CREATE TABLE looking_for (
  user_id INTEGER NOT NULL REFERENCES restrictions (user_id),
  looking_for VARCHAR(35) NOT NULL, -- could also be a foreign key.
  PRIMARY KEY (user_id, looking_for)
);

INSERT INTO restrictions (user_id) VALUES (1);
INSERT INTO restrictions (user_id, age_restriction) VALUES (2, '> 25');

INSERT INTO looking_for VALUES (1, 'boat');
INSERT INTO looking_for VALUES (1, 'dunky fazoo');

If you wanted to accept multiple restrictions on age, such as '> 25' and '< 55', you could build another table for that, too.

To retrieve all the restrictions, use an OUTER JOIN.

SELECT r.user_id, r.age_restriction, r.income_restriction, lf.looking_for
FROM restrictions r
LEFT JOIN looking_for lf ON lf.user_id = r.user_id


You probably need more than one table.

You have a "users" table already, right? If one of your "restrictions" criteria can have just one value per user, then that column belongs in the "users" table. So you might have columns "min_age" and "max_age" in the users table, because presumably each user has only one, contiguous range of ages they are looking for.

On the other hand, for each restriction criterion that can have multiple values, you need a new table. So you might have a table "users_restrictions_drugs" in which the primary key is (user, drug). But you might also have a table "users_restrictions_lookingfor" in which the primary key is (user, lookingfor). Whatever "looking for" is.

For some of these tables it may make sense either

  • to define the second column (the one that isn't "user") as an enum
  • or (better) to have an additional table that sets out the possible values of that second column and is referenced by a foreign key.


table restrictions
user_id smoker_ok min_height max_height min_age max_age
-------------------------------------------------------
1       Y               150       200        24     34
2       N               100       180        32     57

table drug_restrictions
user_id     drug_id   drug_allowed
----------------------------------
1                H               N
1                M               Y
2                E               Y

Would be an example.

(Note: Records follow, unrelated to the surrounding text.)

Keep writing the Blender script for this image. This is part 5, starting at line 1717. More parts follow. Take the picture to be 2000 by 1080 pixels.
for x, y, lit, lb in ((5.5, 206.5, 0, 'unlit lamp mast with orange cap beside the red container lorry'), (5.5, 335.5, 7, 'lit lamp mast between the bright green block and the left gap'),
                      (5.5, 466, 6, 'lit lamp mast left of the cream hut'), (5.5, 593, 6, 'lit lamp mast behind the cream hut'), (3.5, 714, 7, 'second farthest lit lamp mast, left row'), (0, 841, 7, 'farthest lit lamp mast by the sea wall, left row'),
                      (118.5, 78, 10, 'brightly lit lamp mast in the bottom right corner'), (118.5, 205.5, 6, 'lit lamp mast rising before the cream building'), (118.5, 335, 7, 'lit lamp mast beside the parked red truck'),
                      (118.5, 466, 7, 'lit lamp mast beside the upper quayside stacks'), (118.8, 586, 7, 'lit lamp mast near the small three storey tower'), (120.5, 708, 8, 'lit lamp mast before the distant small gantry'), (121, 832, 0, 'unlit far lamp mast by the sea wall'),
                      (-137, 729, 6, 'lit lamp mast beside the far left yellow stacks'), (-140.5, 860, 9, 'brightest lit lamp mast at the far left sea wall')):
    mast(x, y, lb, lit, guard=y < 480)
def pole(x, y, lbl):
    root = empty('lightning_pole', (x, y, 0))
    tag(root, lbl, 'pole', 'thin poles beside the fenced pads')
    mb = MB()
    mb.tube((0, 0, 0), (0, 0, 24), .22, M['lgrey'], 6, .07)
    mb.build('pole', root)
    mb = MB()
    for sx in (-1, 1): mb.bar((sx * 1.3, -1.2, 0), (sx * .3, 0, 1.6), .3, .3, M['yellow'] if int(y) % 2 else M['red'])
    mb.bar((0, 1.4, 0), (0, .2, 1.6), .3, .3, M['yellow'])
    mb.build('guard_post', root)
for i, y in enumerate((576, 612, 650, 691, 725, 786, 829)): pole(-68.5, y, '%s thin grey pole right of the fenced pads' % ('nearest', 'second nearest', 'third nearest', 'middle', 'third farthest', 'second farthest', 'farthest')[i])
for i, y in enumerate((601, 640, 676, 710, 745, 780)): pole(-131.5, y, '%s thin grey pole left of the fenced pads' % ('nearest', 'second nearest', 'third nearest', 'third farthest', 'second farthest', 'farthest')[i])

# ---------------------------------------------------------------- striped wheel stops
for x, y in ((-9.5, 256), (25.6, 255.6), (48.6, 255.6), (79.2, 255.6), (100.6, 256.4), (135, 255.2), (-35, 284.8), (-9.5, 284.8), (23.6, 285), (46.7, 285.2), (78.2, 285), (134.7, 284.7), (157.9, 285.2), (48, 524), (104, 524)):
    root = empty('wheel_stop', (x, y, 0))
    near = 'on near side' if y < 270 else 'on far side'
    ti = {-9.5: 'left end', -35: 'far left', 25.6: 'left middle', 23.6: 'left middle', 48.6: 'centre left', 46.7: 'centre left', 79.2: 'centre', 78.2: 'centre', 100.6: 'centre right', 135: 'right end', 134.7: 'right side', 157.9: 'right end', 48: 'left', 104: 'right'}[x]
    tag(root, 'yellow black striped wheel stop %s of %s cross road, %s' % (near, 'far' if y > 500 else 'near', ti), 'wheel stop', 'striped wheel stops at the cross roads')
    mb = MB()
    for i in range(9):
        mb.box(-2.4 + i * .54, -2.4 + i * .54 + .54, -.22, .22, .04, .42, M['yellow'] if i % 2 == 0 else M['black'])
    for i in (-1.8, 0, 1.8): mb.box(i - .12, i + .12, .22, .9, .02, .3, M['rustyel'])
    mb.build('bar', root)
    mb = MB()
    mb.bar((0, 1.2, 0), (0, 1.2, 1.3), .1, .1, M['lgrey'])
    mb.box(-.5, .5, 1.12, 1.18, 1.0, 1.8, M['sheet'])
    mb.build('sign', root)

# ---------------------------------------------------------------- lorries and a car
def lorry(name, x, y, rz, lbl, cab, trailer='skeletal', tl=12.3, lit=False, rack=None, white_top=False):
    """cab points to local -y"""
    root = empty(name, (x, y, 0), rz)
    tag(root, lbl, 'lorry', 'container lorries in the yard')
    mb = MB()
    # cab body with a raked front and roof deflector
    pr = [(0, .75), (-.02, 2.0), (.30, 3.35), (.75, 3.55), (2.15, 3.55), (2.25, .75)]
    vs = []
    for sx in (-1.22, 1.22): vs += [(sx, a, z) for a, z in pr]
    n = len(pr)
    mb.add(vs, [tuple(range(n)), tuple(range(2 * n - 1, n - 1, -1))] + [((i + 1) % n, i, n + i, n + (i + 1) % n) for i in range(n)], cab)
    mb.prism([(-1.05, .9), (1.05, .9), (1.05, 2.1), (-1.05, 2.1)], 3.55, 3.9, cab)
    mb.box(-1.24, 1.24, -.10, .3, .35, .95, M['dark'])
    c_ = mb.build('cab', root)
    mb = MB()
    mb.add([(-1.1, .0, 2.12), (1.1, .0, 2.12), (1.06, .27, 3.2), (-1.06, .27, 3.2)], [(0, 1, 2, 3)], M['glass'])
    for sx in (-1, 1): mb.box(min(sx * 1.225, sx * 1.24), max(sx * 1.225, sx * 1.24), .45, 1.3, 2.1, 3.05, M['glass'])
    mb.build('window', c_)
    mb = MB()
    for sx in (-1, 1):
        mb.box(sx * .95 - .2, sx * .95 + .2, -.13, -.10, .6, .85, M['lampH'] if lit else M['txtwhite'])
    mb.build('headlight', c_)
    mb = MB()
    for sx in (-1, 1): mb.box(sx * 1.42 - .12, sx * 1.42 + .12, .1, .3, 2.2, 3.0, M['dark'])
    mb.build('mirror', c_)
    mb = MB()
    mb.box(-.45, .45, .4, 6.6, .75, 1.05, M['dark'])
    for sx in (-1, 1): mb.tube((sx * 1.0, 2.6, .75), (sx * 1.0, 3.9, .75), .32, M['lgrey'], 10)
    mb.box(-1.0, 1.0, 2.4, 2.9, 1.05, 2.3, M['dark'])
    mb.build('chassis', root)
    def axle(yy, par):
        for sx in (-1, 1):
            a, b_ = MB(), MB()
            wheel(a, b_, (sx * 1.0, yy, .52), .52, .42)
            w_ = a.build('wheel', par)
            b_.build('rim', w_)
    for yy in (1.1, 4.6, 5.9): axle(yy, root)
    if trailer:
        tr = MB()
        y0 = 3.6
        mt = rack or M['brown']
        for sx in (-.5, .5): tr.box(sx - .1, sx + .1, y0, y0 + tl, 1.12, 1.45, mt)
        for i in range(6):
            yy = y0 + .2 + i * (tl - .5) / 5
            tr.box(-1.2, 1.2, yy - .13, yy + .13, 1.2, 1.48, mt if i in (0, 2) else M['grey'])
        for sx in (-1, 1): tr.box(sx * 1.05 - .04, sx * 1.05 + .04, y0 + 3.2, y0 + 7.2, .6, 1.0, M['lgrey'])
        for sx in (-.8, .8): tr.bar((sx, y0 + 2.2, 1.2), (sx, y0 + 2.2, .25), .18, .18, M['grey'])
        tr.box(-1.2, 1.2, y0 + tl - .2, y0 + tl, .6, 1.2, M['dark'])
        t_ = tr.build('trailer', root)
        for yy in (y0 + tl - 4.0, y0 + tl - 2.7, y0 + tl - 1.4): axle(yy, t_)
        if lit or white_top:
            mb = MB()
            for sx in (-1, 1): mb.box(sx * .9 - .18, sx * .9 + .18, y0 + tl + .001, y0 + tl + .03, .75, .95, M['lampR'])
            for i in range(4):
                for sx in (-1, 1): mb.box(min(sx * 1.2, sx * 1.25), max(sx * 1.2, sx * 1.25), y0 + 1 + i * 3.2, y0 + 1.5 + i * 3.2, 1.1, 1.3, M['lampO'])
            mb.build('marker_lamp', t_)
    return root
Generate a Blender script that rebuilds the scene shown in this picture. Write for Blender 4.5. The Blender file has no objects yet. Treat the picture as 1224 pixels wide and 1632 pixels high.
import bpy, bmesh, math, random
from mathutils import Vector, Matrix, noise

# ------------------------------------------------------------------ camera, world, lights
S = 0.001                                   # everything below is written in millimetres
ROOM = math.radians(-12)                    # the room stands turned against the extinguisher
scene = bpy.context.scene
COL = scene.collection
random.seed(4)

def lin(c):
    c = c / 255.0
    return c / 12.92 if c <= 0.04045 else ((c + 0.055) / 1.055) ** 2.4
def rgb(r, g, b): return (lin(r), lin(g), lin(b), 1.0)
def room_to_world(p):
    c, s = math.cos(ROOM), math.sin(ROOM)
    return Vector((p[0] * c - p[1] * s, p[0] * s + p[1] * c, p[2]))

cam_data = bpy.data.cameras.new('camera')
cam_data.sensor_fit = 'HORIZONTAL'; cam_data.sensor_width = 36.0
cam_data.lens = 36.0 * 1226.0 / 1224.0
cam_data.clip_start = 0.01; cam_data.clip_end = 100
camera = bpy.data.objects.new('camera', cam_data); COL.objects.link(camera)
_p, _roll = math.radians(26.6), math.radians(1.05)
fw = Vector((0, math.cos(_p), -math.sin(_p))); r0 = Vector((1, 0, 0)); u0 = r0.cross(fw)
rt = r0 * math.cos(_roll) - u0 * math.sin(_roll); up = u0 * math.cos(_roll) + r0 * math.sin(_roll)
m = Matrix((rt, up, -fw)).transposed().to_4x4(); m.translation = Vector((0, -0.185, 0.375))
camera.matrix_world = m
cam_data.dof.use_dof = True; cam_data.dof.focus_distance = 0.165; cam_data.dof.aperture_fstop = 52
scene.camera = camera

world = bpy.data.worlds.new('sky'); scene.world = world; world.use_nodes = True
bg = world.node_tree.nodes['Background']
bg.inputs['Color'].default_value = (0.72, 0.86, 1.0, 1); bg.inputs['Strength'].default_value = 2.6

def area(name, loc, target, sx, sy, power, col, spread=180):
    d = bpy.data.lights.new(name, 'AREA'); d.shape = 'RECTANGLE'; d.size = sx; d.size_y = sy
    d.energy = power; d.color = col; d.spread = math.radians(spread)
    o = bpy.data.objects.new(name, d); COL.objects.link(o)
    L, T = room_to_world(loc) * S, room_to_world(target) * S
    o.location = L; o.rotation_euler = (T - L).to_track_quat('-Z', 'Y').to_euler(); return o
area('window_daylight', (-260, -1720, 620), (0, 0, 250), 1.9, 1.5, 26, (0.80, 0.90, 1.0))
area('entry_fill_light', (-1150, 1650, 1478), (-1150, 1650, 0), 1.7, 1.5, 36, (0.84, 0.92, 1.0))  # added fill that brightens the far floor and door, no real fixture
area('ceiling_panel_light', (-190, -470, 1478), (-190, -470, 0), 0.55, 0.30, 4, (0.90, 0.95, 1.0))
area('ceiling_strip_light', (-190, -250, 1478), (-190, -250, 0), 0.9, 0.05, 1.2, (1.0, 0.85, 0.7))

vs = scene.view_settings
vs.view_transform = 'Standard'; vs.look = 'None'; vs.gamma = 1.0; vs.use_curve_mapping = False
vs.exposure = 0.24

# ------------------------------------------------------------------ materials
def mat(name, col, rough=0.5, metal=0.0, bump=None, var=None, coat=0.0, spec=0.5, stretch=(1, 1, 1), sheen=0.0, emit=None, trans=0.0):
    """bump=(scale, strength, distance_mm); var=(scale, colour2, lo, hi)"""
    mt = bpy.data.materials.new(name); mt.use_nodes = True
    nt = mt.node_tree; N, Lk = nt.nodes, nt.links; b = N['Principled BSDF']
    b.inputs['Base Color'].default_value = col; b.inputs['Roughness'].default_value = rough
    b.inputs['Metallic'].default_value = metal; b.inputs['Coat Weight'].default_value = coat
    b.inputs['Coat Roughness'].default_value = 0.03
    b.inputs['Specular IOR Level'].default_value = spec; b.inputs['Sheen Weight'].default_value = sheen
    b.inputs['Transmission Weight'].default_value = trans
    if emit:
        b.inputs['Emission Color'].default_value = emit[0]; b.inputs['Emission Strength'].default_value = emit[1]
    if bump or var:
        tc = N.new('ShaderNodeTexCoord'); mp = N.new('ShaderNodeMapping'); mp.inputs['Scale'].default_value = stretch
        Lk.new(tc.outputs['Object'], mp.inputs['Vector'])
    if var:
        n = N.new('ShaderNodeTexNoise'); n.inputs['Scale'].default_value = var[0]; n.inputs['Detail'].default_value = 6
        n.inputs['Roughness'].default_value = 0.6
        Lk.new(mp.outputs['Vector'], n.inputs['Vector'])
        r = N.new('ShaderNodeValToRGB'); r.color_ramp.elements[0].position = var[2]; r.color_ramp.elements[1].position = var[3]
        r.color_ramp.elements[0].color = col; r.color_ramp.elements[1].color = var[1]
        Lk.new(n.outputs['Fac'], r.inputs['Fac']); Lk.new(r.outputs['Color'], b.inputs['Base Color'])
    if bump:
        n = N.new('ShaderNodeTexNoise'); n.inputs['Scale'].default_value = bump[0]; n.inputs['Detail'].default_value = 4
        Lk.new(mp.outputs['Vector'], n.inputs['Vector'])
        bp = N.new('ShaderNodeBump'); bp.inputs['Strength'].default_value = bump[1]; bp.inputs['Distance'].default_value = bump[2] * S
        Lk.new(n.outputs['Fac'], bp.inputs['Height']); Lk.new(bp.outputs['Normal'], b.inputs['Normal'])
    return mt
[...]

In the restrictions table, you can store explicit, singular values - smokers yes or no, or min and max requirements. For each table where there are multiple choices, you can create a join table - I've given an example for drugs. In the drug_restrictions table, user 1 says she doesn't want people using H, but does want people using M.

This solution allows you to use the "drug_id" as a foreign key to whatever table in your database populates the "drugs" field on the user interface. It allows you to use regular, standard SQL conventions for those foreign keys, and to enforce them at the database level by declaring them as foreign keys.

The drawback is, of course, that you have to query lots of tables to find matching records, and that's not much fun.

So, you could also follow Catcall's recommendation - this dramatically reduces the number of tables, but makes it impossible to use "standard" foreign key integrity constraints. This might be okay - it's certainly going to be faster.

I'd be reluctant to use enums - they tend to lead to complex queries, and are not "standard" SQL.


There's no problem to have tables where some columns have duplicate values. Consider a tbale with users; there's no problem if two users have the same birthday?

The only problem is a table where a primary key occurs more than once. For instance, a user table may very well have username as its primary key, and you wouldn't want two users with the same username.

So, make one table that lists users, one that lists restrictions, and one that joins the two. The latter will have one entry for every combination of user/permission.